On Wednesday, coach Mike McDaniel was asked about the manner in which Tua handles the reality of high expectations and wins and losses that fail to satisfy them.

"I think it's one of the reasons I focus on how he grows as a quarterback in the micro instances that I think are so difficult as a franchise quarterback [in] the National Football League," McDaniel told reporters. "If you're uncomfortable with the stakes of the game, it's not a game for you. You're not going to change the stakes and he knows that, and I think that's why I put such a priority on focusing on what he's working on, being able to get better at things.

"While that is also always true, bottom line, black and white, you're held accountable for the results while you're trying to get better. That's difficult. I think he's as experienced as anyone with positive or negative noise, and I think in that, you find the best version of yourself when you're able to allow your own thoughts and decisions to dictate your opinion of yourself and how you're carried towards others and how you handle all those things. So not easy, but I think that's something that no quarterback in the National Football League is not exposed to. I think that's something that is very, very challenging and what separates people is that ability to work within the noise. If they tell you you're awesome or that you suck, how does that relate to what you're doing to influence your next performance? That's what he does."

Still, the bottom line is that Tua's contract suggests a level of performance that he can't consistently achieve. And it makes more than fair the question of whether the Dolphins rushed to give him a long-term contract with a new-money average of $53.1 million and three years of fully-guaranteed compensation one full year before he was eligible for free agency.

Who were the Dolphins bidding against?

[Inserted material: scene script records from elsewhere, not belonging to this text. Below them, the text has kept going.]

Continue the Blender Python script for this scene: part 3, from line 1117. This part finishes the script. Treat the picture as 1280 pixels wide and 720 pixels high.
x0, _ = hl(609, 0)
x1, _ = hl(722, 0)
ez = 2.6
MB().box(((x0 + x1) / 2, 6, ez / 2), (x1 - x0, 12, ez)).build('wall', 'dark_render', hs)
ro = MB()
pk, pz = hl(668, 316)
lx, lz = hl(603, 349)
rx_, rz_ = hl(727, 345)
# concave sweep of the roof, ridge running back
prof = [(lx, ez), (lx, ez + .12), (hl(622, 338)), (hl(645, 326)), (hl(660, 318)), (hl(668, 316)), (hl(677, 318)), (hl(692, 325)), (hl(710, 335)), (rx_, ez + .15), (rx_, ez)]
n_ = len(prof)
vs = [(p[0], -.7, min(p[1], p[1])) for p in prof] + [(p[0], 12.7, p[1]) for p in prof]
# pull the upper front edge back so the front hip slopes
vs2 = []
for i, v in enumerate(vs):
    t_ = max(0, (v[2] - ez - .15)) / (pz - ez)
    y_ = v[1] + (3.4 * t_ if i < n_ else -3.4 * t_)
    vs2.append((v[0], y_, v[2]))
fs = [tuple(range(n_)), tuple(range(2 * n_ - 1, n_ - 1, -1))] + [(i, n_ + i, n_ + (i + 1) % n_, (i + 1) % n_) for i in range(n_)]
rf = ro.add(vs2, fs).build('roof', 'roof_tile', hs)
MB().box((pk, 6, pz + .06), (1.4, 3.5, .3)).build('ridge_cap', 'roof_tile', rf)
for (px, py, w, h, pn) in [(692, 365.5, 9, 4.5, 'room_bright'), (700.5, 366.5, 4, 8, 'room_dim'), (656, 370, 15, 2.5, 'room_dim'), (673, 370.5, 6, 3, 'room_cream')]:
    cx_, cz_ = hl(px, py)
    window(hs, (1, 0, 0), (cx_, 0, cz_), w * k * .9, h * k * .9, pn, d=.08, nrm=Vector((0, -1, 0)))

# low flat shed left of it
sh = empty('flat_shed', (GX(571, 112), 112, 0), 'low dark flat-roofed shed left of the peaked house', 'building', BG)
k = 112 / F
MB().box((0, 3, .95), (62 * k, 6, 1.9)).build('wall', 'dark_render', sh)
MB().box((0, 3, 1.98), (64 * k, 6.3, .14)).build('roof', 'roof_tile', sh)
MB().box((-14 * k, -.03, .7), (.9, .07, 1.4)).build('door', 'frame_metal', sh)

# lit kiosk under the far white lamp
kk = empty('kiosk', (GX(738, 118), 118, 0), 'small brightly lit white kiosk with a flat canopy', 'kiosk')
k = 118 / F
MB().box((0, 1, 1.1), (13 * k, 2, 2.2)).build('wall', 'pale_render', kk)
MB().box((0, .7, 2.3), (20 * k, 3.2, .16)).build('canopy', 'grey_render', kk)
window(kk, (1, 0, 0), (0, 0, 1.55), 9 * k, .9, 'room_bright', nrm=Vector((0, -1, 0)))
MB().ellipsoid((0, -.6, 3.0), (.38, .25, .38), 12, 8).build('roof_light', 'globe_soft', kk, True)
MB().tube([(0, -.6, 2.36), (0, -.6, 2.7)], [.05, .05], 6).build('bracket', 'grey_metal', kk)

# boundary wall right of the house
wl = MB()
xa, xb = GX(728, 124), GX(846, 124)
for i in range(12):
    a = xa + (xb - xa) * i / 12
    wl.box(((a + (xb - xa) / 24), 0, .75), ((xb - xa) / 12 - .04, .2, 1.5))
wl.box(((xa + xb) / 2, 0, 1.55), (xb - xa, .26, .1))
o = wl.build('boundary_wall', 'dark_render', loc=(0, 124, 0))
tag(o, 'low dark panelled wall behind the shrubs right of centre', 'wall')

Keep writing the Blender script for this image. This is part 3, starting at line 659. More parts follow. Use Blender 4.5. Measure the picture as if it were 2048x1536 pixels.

How much would Tua have gotten on the open market?

They could have paid him $23.171 million for 2024 in his fifth-year option. They could have franchise-tagged him at $40.241 million for 2025. They could have tagged him again in 2026 at a 20-percent bump over the 2025 tag - $48.2892 million.

That would have been a three-year haul of $111.7 million, and the Dolphins would have had year-to-year flexibility to end the relationship with no additional cost. Instead, they gave him upwards of $150 million fully guaranteed for three years when they signed him.

Again, why? The contract only increased Tua's expectations. Which makes the lack of a playoff appearance in 2024 and the current trend of no postseason for 2025 even more glaring.

The contract already seems to have been a massive failure by the Dolphins. It points to an eventual housecleaning in South Florida, unless the Dolphins quickly and decisively turn things around.

And if they move on from the G.M. or the coach (or both), the Dolphins will still owe Tua his full salary for the first year of the next regime, one that surely will want to find a new quarterback for the Miami Dolphins.